:: Dataset content ::

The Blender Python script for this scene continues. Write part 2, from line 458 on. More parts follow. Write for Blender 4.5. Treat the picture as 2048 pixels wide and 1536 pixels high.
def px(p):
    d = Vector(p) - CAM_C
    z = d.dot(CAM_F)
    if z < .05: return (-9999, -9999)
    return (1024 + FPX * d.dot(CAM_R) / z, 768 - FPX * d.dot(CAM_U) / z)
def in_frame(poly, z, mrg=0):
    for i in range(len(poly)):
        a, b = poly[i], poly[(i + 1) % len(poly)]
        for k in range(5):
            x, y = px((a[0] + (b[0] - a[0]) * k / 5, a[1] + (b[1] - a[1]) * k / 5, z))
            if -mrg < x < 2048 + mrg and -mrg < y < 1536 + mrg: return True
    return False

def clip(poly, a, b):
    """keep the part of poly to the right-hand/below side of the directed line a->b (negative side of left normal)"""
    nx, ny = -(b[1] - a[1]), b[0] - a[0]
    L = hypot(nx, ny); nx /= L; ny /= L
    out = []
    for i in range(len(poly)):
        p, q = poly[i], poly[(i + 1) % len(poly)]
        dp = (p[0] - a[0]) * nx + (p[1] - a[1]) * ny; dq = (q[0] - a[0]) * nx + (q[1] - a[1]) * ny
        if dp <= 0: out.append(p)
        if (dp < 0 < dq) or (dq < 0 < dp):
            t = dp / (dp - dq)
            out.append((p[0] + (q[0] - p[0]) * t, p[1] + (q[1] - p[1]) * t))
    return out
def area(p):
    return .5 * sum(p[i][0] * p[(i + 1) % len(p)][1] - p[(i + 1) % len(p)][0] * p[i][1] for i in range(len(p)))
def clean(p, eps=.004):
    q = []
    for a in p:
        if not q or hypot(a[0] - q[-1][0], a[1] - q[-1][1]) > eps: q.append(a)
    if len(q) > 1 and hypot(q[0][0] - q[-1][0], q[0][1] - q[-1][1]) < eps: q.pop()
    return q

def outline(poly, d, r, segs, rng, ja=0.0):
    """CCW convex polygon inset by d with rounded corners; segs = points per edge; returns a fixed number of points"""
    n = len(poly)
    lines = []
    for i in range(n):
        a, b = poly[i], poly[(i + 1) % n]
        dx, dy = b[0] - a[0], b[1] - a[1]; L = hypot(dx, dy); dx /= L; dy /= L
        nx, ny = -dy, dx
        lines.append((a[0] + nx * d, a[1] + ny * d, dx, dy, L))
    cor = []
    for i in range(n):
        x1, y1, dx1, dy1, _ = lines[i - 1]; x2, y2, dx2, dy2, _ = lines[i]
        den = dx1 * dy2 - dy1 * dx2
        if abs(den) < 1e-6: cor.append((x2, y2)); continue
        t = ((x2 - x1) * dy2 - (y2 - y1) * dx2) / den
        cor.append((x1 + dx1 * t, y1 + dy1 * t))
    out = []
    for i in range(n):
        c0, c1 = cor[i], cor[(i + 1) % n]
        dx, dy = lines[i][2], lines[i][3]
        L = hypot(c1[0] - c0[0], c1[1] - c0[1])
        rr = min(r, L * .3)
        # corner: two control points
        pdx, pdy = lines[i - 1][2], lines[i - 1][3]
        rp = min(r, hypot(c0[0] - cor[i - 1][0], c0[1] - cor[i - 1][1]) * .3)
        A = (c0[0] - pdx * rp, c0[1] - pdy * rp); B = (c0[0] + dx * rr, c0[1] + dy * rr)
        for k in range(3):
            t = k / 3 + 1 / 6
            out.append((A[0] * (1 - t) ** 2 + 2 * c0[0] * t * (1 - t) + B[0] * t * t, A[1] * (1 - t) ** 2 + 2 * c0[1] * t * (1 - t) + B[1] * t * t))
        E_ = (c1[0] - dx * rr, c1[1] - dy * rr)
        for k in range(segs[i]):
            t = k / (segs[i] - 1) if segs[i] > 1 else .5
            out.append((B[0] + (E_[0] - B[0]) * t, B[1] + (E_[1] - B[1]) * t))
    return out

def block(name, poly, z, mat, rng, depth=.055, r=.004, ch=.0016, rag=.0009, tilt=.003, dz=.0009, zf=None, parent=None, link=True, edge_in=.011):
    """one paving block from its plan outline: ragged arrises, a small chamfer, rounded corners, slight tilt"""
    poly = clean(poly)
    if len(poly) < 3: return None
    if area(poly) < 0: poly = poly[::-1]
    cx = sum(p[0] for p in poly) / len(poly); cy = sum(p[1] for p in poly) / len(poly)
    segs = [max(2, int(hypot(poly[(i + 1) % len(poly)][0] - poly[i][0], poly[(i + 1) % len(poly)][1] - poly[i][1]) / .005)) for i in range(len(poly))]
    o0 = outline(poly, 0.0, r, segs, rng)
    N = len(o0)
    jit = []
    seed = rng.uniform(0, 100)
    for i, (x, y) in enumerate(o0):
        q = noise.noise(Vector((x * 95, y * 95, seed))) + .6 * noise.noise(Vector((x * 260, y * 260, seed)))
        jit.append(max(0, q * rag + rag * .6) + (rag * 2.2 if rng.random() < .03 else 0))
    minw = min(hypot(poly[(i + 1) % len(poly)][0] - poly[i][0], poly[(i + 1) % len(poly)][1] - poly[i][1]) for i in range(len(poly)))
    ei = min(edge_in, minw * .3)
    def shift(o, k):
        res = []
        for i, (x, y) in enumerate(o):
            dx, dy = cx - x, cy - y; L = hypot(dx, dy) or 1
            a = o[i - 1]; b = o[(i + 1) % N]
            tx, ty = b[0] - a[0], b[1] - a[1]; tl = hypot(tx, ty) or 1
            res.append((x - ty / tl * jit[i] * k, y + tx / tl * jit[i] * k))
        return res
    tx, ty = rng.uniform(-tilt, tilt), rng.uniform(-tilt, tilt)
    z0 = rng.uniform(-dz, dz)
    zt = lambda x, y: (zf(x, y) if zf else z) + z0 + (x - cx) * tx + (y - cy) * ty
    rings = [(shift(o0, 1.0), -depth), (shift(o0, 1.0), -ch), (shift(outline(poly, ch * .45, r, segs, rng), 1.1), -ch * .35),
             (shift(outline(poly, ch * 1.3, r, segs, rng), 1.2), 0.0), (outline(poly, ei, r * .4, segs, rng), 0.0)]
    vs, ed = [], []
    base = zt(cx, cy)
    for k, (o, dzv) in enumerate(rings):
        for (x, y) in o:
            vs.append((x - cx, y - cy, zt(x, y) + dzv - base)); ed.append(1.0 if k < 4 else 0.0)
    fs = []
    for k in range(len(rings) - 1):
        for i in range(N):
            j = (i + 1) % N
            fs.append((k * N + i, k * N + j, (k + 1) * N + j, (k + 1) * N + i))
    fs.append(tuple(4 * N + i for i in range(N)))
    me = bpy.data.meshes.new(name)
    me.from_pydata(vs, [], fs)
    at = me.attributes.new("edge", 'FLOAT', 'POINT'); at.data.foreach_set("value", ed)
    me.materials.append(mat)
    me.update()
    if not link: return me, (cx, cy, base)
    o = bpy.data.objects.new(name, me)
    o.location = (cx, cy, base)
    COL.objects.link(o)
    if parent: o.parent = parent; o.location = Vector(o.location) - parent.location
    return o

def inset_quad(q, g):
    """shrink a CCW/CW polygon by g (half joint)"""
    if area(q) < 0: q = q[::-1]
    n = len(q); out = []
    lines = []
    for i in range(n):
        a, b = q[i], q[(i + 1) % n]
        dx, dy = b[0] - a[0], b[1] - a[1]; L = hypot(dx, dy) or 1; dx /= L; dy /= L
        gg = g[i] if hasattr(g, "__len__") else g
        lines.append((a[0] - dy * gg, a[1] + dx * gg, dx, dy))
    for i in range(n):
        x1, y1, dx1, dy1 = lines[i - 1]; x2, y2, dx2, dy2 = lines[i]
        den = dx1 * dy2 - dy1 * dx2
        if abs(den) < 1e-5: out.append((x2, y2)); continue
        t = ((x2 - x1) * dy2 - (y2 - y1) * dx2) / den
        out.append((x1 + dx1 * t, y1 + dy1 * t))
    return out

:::

Problem details:
Return only the lines from the beginning of the material up to and including the line with "return False", exactly as written.

Task answer:
The Blender Python script for this scene continues. Write part 2, from line 458 on. More parts follow. Write for Blender 4.5. Treat the picture as 2048 pixels wide and 1536 pixels high.
def px(p):
    d = Vector(p) - CAM_C
    z = d.dot(CAM_F)
    if z < .05: return (-9999, -9999)
    return (1024 + FPX * d.dot(CAM_R) / z, 768 - FPX * d.dot(CAM_U) / z)
def in_frame(poly, z, mrg=0):
    for i in range(len(poly)):
        a, b = poly[i], poly[(i + 1) % len(poly)]
        for k in range(5):
            x, y = px((a[0] + (b[0] - a[0]) * k / 5, a[1] + (b[1] - a[1]) * k / 5, z))
            if -mrg < x < 2048 + mrg and -mrg < y < 1536 + mrg: return True
    return False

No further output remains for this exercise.